- Task to carry out
Report the count of lines where the string "scene" appears, and nothing else.

- Data provided
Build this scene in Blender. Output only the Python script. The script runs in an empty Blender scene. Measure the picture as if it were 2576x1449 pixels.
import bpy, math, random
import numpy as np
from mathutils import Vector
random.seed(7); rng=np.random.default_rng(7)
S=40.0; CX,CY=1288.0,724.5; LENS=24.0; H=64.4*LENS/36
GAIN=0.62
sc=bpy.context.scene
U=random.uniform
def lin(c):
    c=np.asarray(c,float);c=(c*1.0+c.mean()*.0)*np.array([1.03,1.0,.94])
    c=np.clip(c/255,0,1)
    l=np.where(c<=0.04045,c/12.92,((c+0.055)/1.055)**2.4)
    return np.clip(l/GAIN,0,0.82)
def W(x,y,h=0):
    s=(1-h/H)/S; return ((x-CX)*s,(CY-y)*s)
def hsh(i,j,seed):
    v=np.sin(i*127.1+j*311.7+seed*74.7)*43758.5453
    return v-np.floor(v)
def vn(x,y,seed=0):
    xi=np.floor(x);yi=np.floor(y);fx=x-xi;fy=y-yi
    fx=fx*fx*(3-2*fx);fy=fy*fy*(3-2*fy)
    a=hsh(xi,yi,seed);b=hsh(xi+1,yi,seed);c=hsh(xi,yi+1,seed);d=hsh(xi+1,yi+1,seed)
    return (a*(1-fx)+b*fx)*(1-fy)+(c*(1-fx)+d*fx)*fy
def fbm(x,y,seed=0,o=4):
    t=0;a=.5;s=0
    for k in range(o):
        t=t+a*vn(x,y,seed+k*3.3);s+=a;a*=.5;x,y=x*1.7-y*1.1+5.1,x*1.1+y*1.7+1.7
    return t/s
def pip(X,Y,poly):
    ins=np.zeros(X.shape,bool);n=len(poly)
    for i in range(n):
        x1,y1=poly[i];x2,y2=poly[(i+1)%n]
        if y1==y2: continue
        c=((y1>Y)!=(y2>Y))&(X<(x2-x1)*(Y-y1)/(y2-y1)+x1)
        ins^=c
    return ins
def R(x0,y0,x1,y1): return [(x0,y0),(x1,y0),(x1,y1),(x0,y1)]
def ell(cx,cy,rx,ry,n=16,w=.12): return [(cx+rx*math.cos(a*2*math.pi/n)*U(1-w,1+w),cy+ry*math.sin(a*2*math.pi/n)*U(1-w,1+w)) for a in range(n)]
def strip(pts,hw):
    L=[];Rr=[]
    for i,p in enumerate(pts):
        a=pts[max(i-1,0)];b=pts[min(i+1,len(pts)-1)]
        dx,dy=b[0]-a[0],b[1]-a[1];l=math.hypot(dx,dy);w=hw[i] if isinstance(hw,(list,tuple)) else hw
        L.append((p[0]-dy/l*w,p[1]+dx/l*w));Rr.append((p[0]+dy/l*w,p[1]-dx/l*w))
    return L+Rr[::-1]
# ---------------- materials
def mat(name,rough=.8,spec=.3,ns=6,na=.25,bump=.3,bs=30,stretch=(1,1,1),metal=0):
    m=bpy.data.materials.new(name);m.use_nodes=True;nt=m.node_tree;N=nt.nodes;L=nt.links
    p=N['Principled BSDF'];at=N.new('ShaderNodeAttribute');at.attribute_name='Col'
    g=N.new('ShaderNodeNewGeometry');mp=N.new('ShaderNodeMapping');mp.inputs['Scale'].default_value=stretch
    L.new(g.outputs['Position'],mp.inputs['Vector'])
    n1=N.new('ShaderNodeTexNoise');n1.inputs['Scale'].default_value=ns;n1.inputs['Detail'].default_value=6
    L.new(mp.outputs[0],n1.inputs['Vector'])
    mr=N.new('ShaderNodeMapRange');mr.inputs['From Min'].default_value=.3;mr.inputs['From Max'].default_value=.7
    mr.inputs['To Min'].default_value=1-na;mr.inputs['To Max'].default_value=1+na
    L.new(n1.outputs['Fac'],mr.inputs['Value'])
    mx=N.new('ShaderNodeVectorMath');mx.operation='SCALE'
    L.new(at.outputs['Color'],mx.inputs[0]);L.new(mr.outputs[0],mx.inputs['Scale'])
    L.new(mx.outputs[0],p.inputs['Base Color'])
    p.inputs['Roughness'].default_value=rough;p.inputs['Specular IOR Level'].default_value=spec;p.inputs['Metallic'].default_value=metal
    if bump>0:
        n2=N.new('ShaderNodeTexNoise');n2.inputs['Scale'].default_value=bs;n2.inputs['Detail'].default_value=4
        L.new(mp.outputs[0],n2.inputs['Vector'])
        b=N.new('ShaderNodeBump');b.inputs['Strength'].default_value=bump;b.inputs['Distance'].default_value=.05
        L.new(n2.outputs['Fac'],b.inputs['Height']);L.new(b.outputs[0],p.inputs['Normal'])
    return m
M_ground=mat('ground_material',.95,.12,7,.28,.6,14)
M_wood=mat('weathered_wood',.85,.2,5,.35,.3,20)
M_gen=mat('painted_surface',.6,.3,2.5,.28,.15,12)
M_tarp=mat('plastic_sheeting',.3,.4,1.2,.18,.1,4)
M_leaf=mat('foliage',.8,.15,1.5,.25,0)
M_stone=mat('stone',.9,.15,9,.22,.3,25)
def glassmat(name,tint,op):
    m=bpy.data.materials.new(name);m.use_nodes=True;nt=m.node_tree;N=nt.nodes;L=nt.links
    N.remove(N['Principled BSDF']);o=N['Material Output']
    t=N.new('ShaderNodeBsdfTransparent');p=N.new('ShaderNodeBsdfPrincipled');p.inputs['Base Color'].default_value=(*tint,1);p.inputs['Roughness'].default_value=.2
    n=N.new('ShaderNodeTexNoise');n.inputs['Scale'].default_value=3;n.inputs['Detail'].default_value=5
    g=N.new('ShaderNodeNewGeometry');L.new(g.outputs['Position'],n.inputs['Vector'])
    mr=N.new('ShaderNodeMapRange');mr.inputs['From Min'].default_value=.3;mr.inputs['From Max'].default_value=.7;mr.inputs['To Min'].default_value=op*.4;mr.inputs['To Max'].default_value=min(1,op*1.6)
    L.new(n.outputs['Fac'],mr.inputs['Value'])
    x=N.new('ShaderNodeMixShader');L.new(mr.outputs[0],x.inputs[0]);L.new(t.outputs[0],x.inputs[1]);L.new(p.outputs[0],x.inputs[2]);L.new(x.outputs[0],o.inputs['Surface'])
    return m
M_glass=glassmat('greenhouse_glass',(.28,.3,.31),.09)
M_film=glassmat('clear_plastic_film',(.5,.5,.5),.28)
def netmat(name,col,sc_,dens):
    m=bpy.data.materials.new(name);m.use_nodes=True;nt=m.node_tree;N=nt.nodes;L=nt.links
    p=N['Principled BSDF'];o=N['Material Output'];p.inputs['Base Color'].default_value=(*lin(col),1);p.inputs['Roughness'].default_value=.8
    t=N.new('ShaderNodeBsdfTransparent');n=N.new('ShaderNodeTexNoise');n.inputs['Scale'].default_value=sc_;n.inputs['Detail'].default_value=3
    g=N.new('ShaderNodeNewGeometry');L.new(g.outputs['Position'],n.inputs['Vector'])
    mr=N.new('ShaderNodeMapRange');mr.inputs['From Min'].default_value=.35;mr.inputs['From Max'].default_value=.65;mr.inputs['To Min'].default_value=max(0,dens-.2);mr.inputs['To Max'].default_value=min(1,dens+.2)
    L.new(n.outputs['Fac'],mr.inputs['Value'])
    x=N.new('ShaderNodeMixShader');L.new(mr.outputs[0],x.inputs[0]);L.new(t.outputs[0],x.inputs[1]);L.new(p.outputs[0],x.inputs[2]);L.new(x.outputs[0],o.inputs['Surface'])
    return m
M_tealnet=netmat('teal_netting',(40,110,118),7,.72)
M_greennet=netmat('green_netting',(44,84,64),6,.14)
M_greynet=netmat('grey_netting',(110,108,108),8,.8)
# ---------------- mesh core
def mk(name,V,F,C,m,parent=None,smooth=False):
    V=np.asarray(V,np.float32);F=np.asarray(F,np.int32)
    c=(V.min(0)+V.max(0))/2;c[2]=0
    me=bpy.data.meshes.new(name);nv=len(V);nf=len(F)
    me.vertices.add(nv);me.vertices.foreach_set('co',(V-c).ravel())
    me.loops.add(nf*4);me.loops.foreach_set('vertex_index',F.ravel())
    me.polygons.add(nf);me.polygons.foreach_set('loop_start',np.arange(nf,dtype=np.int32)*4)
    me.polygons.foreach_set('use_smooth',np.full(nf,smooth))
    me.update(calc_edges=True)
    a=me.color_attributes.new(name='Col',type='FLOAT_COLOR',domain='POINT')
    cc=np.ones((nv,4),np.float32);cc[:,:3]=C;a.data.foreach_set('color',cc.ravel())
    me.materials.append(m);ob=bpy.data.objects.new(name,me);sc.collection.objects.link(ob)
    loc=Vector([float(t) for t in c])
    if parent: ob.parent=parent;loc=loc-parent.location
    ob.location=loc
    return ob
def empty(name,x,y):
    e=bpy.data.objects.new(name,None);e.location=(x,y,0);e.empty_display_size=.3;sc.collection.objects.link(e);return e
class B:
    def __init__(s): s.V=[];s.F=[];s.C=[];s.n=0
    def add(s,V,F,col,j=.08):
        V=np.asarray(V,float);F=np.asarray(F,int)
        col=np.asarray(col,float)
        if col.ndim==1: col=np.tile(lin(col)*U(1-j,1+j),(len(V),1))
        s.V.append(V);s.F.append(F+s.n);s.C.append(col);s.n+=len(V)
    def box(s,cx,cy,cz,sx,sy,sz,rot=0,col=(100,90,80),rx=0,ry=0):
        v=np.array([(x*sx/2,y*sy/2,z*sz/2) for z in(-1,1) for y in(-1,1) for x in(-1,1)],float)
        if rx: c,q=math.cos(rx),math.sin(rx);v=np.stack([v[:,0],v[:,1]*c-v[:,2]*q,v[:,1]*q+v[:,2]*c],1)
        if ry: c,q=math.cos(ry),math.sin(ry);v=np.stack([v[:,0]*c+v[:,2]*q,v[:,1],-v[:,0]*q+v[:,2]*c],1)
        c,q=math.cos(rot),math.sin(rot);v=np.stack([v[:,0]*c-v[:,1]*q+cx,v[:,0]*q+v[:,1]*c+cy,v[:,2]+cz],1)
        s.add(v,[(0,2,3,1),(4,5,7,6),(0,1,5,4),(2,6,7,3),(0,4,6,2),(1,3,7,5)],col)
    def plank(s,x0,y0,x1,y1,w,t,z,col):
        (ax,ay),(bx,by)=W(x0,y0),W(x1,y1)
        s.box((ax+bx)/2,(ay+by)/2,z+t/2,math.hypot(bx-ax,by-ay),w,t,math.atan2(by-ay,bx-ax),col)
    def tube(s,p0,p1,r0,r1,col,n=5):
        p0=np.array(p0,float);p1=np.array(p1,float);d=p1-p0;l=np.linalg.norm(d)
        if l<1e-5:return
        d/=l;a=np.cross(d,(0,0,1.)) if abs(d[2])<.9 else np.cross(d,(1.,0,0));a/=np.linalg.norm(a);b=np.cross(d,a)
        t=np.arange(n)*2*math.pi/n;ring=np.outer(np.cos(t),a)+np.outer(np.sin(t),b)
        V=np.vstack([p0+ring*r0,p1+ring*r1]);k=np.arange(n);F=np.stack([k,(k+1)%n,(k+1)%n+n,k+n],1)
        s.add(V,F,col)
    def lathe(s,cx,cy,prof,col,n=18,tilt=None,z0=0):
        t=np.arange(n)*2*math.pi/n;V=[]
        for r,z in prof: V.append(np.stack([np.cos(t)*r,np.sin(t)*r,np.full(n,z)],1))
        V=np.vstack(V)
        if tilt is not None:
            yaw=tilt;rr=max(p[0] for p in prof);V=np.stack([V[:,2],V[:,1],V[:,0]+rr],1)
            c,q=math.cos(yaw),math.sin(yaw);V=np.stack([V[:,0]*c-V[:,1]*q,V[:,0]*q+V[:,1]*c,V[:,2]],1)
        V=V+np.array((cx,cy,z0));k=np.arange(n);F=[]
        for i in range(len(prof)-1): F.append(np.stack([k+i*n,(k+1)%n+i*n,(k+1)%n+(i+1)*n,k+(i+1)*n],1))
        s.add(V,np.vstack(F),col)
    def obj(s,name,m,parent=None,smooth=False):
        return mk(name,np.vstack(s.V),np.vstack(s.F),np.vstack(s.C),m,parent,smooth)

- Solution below
2